The foundations of Robert Smithson’s Partially Buried Woodshed presents themselves as remnants with remanence. While the slow pace of entropy, and the faster pace of immolation, reduced the woodshed to the trace of a foundation, the space, the missing volume, is inhabited by memory. The persistence of memory has been in defiance of the many physical wounds inflicted upon the installation, with the sense of that residual energy seemingly threatining the authorites at Kent State University, such that they have sought to erase it as fully as possible. As ruins, the site became a container for many memories, and an 'open wound' in the Freudian sense of the melancholic's unresolvable anguish.

Robert Smithson, Partially Buried Woodshed
The eerie ears of the acoustic mirrors on England ’s coasts, resonate with these residual traces. Here, the metaphysical drifts in the ether by way of acoustics. Once at the cutting edge of technology, and deployed for the monitoring of enemy approaches, the acoustic mirrors were quickly abandoned with the advent of radars.
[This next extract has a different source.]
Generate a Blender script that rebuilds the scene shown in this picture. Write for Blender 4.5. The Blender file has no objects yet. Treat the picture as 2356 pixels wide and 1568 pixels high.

Yet, they did not cease their collection and amplification of sound. While materially they disintegrated, their asomatous presence continued to resonate. Tacita Dean captured the acoustic haunting in her film Sound Mirrors (1999), with the soundtrack conveying the ongoing remanence of the decaying mirrors. The mirrors' physical form remains, to a greater or lesser extent, yet their purpose has long since past. Brian Dillon reflects on the mirrors' 'melancholy presence', enhanced by their astonishing aesthetics [2].

Sound Mirror
[1] Thanks to author Martin Edmond for posting a piece from Julia Blackburn’s The Emperor’s Last Island which described the notion of remanence within dowsing.
[2] Brian Dillon (2003/4) Listening for the Enemy. Cabinet Online, 12.